WHAT NEEDS TO BE DONE.
Copy nothing but the lines below running from the line containing "1650 pixels high." through the line containing "coral_plant()", both end lines included.

MATERIAL PROVIDED.
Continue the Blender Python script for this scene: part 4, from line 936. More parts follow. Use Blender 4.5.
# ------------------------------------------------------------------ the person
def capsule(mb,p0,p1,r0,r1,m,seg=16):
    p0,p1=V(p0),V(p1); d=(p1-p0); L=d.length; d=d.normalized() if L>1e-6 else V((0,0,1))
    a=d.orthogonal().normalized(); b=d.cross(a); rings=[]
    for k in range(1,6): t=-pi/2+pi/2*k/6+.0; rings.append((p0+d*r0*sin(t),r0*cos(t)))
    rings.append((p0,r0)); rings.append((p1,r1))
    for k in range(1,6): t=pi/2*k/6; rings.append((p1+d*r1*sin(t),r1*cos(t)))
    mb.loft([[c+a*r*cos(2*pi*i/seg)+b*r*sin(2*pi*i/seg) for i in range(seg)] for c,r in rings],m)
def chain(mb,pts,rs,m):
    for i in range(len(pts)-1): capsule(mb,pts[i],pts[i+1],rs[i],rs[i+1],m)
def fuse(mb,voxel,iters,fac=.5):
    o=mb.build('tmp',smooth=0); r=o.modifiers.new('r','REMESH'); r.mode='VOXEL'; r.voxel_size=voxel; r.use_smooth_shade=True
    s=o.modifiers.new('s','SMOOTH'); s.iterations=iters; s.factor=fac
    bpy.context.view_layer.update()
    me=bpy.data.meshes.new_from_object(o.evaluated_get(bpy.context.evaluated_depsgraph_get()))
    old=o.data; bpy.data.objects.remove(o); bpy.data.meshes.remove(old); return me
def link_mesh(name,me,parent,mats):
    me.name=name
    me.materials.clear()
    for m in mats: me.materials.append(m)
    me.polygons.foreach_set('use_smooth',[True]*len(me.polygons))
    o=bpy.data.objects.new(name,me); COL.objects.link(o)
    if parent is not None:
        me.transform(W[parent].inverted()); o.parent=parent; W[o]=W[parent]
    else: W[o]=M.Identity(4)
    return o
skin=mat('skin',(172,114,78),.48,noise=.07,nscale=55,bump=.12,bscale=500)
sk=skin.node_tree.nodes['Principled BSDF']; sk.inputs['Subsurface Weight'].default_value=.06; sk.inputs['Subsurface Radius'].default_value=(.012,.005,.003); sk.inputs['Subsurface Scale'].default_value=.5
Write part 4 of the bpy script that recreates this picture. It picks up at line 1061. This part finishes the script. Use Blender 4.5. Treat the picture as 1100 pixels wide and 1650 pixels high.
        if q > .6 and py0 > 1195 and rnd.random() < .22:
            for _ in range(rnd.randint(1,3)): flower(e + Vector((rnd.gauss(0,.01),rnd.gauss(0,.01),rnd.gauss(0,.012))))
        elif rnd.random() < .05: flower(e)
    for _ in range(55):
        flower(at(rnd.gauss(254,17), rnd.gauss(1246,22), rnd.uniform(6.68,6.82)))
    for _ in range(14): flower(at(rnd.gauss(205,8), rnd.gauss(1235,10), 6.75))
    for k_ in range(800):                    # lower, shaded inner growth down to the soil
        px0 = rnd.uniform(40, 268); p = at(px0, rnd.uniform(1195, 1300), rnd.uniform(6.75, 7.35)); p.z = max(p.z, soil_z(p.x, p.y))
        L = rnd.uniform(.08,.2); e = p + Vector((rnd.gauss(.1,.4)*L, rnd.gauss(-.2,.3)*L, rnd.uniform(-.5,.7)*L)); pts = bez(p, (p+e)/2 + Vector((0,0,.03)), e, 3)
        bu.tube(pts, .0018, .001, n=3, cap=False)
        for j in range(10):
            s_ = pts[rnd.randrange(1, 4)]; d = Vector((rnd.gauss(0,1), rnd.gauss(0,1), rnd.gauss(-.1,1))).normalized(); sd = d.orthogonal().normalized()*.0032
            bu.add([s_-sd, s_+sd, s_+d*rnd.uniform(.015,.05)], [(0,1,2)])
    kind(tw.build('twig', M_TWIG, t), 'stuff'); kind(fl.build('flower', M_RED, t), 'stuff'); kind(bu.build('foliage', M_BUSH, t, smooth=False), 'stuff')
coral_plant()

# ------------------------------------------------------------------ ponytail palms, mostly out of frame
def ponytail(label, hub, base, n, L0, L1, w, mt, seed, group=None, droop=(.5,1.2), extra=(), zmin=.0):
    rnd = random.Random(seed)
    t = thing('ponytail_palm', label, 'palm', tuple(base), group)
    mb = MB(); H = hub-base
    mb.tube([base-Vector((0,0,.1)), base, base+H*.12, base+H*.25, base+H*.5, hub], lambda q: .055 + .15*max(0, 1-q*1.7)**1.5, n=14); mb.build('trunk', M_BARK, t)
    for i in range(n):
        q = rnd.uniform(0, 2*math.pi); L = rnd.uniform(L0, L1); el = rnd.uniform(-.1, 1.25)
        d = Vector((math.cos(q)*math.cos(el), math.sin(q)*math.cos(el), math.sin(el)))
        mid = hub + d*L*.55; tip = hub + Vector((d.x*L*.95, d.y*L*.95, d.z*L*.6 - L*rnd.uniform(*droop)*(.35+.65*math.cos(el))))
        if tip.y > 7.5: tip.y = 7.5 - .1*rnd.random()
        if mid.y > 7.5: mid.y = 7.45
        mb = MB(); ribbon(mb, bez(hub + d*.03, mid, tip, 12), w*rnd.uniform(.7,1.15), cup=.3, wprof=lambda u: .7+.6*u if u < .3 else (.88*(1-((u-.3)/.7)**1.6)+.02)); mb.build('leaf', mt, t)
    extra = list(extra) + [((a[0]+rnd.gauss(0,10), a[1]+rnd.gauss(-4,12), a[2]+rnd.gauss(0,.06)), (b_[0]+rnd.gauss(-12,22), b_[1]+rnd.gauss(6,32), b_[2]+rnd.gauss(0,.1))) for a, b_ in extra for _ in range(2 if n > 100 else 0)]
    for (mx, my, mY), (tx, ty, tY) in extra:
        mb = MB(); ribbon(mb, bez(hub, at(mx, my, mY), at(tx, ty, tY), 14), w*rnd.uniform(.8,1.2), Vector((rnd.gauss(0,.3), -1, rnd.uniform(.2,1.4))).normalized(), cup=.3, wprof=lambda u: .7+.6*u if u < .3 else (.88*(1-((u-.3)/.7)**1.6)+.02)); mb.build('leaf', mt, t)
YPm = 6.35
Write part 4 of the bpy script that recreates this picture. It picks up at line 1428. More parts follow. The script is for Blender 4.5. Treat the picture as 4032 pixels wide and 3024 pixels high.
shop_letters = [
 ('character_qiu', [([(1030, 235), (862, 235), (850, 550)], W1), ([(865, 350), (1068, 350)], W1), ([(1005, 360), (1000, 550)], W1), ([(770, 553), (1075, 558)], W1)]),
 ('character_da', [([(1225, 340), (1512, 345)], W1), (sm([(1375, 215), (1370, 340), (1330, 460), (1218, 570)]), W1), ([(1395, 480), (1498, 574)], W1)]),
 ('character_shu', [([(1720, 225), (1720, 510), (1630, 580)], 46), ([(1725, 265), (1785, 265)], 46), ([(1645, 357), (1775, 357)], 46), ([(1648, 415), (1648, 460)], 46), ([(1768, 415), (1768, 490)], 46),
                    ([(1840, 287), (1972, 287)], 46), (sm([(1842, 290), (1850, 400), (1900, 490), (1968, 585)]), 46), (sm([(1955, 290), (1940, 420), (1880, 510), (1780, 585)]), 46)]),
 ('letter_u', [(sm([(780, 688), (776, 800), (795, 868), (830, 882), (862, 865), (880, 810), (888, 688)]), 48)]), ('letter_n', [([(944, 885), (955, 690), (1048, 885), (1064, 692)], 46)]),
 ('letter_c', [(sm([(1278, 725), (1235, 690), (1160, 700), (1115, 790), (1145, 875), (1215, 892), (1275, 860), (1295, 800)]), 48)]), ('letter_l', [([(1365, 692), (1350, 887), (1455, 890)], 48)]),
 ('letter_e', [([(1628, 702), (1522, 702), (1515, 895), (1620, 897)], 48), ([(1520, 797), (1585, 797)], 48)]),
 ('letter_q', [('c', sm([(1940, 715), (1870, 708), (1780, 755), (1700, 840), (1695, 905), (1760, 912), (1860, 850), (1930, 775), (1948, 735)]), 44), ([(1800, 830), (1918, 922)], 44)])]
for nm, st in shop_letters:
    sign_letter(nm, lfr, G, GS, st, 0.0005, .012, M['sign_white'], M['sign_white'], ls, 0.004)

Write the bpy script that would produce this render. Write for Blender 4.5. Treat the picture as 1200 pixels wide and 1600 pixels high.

COMPLETE OUTPUT.
Write part 4 of the bpy script that recreates this picture. It picks up at line 1061. This part finishes the script. Use Blender 4.5. Treat the picture as 1100 pixels wide and 1650 pixels high.
        if q > .6 and py0 > 1195 and rnd.random() < .22:
            for _ in range(rnd.randint(1,3)): flower(e + Vector((rnd.gauss(0,.01),rnd.gauss(0,.01),rnd.gauss(0,.012))))
        elif rnd.random() < .05: flower(e)
    for _ in range(55):
        flower(at(rnd.gauss(254,17), rnd.gauss(1246,22), rnd.uniform(6.68,6.82)))
    for _ in range(14): flower(at(rnd.gauss(205,8), rnd.gauss(1235,10), 6.75))
    for k_ in range(800):                    # lower, shaded inner growth down to the soil
        px0 = rnd.uniform(40, 268); p = at(px0, rnd.uniform(1195, 1300), rnd.uniform(6.75, 7.35)); p.z = max(p.z, soil_z(p.x, p.y))
        L = rnd.uniform(.08,.2); e = p + Vector((rnd.gauss(.1,.4)*L, rnd.gauss(-.2,.3)*L, rnd.uniform(-.5,.7)*L)); pts = bez(p, (p+e)/2 + Vector((0,0,.03)), e, 3)
        bu.tube(pts, .0018, .001, n=3, cap=False)
        for j in range(10):
            s_ = pts[rnd.randrange(1, 4)]; d = Vector((rnd.gauss(0,1), rnd.gauss(0,1), rnd.gauss(-.1,1))).normalized(); sd = d.orthogonal().normalized()*.0032
            bu.add([s_-sd, s_+sd, s_+d*rnd.uniform(.015,.05)], [(0,1,2)])
    kind(tw.build('twig', M_TWIG, t), 'stuff'); kind(fl.build('flower', M_RED, t), 'stuff'); kind(bu.build('foliage', M_BUSH, t, smooth=False), 'stuff')
coral_plant()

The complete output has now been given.